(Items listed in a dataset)
◇ ◇ ◇ ◇

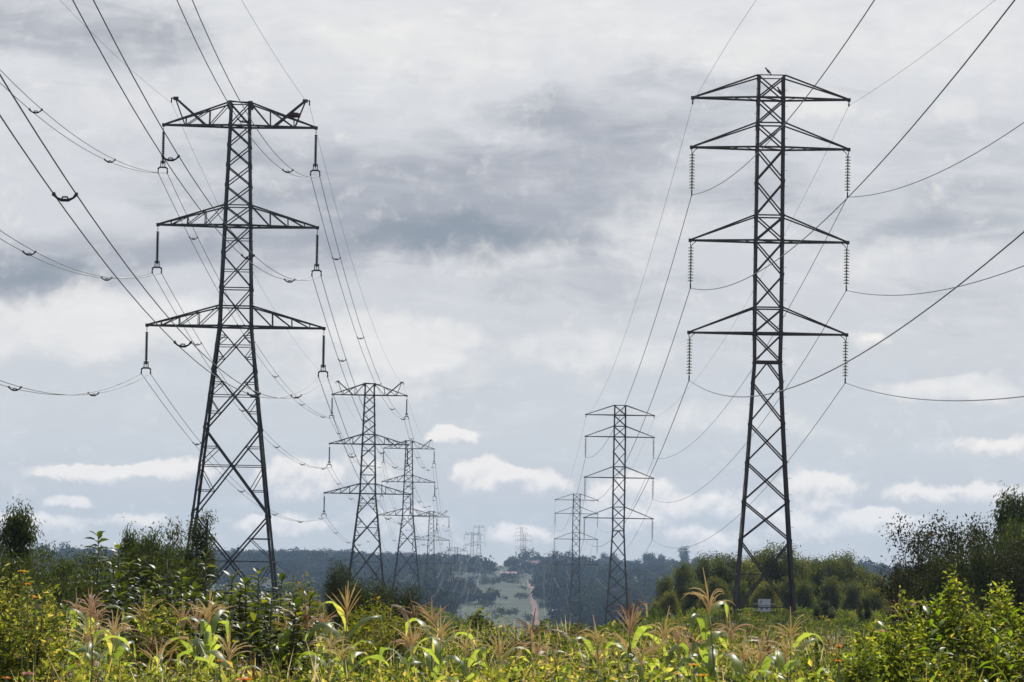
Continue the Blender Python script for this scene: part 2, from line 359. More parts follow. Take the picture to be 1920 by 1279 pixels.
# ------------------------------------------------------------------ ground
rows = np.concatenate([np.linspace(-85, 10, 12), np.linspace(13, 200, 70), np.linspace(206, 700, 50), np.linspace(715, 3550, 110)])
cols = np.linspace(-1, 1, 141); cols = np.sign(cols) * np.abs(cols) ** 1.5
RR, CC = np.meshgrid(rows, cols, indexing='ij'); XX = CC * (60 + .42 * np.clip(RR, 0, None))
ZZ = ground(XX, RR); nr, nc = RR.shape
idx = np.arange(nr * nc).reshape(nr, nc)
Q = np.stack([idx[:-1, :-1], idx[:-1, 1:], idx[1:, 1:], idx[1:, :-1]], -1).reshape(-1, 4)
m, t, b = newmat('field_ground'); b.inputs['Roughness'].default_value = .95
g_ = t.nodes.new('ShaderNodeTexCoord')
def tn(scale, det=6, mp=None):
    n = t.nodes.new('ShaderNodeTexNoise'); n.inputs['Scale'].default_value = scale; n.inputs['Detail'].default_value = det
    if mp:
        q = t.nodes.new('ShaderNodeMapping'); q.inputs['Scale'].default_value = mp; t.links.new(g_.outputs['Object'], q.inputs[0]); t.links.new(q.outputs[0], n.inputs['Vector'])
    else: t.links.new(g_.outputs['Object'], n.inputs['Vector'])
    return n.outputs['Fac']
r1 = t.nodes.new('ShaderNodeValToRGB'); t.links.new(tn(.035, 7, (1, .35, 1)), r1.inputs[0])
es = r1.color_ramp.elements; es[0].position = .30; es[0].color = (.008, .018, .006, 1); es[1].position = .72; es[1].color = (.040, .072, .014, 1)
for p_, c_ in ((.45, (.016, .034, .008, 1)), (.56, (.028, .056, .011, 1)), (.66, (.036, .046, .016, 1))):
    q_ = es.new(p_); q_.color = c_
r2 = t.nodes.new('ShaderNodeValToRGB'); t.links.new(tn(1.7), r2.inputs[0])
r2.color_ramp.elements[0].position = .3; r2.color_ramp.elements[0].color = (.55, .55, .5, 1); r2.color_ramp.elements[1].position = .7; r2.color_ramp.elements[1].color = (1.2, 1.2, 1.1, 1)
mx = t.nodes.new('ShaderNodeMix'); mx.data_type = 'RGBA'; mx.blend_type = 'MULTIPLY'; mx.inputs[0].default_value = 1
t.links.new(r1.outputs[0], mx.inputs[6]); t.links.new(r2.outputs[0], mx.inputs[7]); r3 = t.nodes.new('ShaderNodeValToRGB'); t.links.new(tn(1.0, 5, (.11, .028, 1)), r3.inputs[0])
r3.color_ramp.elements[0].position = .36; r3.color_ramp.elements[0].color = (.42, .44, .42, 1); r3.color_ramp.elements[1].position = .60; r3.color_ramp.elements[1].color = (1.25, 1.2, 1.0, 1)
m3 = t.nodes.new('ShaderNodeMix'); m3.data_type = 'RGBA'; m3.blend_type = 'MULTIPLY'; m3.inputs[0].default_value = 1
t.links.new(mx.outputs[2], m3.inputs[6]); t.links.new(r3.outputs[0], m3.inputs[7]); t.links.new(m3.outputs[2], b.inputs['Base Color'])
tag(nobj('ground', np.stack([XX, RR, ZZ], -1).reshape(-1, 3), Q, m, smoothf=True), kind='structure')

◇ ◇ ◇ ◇

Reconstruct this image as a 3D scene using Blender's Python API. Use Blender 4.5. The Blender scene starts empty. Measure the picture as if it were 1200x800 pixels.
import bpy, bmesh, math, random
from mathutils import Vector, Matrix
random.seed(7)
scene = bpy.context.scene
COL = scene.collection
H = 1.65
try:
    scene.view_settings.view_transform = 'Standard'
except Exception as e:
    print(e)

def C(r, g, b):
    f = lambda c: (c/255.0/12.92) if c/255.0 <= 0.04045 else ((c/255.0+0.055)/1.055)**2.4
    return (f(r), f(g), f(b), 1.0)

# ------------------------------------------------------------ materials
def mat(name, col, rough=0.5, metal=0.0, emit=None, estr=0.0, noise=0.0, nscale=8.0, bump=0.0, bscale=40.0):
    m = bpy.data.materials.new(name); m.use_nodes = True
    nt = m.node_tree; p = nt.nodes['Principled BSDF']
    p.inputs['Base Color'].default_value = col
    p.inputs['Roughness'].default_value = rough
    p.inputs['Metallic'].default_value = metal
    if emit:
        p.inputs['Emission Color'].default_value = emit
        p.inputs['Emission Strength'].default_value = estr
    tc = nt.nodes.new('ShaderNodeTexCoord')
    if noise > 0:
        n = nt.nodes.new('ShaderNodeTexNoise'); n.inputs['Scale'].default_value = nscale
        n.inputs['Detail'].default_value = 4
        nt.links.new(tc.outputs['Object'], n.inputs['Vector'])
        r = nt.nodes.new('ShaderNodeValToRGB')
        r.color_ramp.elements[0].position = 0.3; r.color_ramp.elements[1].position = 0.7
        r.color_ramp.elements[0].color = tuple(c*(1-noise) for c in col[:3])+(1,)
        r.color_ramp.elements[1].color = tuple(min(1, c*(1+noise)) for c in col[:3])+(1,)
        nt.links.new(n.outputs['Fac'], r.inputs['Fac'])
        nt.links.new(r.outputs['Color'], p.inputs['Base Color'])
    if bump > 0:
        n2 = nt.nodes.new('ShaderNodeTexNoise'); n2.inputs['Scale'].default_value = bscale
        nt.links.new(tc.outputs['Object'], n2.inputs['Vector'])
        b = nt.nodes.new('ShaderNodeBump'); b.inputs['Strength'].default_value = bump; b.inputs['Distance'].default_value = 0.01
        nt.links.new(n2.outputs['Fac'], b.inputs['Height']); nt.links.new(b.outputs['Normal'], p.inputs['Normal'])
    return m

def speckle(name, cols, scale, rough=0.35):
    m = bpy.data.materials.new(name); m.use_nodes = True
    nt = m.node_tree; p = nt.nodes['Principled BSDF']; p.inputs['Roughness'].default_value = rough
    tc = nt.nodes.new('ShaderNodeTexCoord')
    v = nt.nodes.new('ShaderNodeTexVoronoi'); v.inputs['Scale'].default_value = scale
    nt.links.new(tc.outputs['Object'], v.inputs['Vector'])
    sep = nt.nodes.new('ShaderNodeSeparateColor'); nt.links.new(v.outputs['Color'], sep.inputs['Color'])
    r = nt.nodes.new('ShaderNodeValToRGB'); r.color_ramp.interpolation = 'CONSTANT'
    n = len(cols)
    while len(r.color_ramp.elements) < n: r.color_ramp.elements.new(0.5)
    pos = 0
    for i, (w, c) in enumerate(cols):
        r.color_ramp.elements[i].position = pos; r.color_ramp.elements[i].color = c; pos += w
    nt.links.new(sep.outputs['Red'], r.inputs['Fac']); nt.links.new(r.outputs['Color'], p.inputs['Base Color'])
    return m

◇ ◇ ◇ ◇

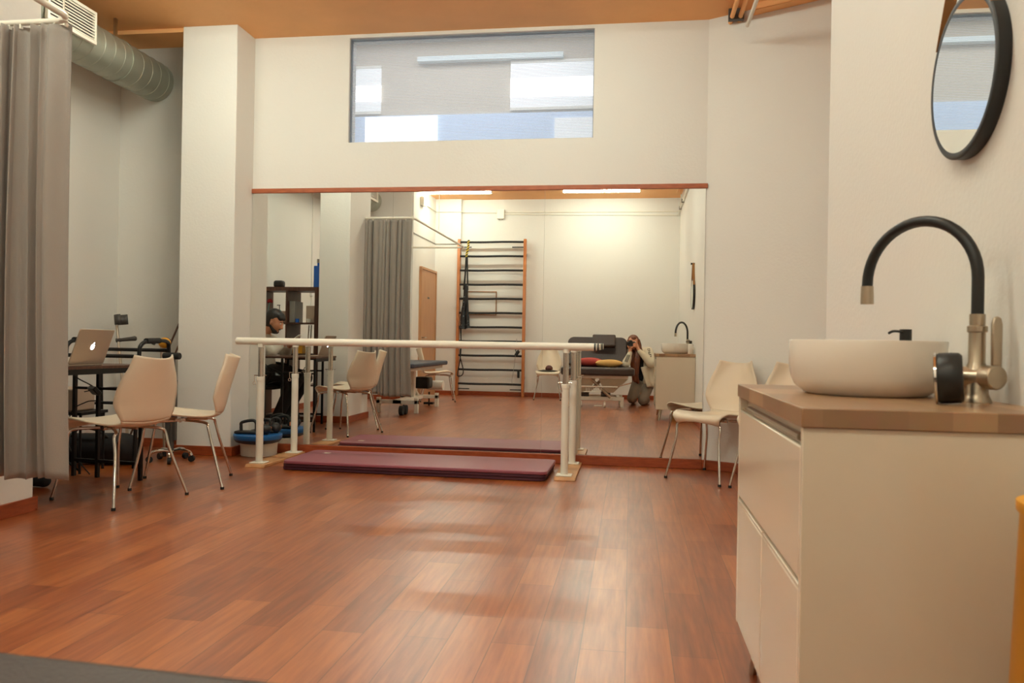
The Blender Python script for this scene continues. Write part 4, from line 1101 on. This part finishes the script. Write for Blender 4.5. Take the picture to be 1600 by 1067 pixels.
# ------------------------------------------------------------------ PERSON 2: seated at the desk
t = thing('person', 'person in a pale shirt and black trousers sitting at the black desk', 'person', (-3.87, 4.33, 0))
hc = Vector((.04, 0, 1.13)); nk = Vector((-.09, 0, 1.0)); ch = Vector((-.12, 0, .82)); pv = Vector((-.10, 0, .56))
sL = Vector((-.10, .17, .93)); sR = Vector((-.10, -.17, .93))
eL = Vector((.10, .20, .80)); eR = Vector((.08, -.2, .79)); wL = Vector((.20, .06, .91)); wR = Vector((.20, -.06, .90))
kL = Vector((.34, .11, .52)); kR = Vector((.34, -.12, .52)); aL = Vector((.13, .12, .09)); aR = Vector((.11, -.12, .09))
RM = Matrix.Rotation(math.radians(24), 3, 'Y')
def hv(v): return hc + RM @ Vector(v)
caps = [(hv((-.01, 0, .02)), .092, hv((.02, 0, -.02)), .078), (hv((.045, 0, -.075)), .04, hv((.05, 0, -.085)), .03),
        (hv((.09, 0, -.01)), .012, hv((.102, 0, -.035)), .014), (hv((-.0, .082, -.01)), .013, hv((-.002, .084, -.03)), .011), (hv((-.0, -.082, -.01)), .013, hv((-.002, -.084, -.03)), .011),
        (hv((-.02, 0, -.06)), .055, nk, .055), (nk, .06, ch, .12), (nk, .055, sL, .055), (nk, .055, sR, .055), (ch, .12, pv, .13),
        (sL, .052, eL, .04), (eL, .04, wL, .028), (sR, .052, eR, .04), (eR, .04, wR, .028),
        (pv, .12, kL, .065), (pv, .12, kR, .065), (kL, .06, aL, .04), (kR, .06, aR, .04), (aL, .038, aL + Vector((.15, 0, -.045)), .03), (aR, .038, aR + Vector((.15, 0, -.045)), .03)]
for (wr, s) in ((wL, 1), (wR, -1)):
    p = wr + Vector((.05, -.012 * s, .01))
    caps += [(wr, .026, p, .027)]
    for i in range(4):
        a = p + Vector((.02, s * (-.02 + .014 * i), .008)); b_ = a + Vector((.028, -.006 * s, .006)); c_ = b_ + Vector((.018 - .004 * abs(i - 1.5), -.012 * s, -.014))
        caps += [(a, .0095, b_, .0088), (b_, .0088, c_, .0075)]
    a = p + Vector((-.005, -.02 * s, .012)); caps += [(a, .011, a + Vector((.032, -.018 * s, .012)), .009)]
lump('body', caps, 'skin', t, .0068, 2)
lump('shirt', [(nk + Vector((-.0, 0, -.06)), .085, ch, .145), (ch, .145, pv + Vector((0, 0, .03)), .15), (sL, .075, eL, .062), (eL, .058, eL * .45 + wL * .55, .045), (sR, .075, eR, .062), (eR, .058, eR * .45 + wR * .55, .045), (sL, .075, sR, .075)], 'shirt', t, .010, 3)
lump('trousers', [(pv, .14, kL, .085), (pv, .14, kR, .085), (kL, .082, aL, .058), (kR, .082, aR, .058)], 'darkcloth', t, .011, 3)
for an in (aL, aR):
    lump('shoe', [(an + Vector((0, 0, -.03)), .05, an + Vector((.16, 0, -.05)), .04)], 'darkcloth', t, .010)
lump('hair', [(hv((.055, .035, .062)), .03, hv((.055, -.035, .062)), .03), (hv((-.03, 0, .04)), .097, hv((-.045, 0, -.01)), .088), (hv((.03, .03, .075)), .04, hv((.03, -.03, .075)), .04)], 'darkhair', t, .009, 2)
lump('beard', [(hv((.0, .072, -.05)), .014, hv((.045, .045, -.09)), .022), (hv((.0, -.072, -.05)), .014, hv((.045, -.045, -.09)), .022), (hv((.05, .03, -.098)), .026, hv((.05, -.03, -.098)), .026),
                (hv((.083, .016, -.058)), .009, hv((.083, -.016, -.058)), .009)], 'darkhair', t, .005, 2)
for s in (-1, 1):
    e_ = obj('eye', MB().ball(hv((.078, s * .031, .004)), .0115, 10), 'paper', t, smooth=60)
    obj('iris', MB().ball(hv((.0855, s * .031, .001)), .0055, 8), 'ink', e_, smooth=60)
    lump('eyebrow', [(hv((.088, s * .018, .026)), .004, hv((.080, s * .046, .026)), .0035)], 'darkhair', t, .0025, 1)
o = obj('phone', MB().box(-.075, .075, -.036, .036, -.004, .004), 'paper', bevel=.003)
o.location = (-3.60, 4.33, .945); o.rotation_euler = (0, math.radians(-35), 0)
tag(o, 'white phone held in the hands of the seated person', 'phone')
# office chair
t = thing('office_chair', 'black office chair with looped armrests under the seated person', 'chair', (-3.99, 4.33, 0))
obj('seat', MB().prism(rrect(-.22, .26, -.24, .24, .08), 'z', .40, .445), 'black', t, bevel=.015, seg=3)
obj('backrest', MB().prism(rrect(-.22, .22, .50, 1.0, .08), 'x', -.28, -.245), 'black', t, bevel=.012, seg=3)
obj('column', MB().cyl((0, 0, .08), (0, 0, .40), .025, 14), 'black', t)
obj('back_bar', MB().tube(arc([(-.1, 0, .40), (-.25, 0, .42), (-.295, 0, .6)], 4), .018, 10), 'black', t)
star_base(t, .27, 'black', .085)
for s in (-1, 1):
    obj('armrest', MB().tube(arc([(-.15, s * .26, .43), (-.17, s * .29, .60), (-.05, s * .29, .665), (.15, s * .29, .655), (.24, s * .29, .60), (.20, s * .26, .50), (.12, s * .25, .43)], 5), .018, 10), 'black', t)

◇ ◇ ◇ ◇

Return each line where "Blender" shows up.

Continue the Blender Python script for this scene: part 2, from line 359. More parts follow. Take the picture to be 1920 by 1279 pixels.
Reconstruct this image as a 3D scene using Blender's Python API. Use Blender 4.5. The Blender scene starts empty. Measure the picture as if it were 1200x800 pixels.
The Blender Python script for this scene continues. Write part 4, from line 1101 on. This part finishes the script. Write for Blender 4.5. Take the picture to be 1600 by 1067 pixels.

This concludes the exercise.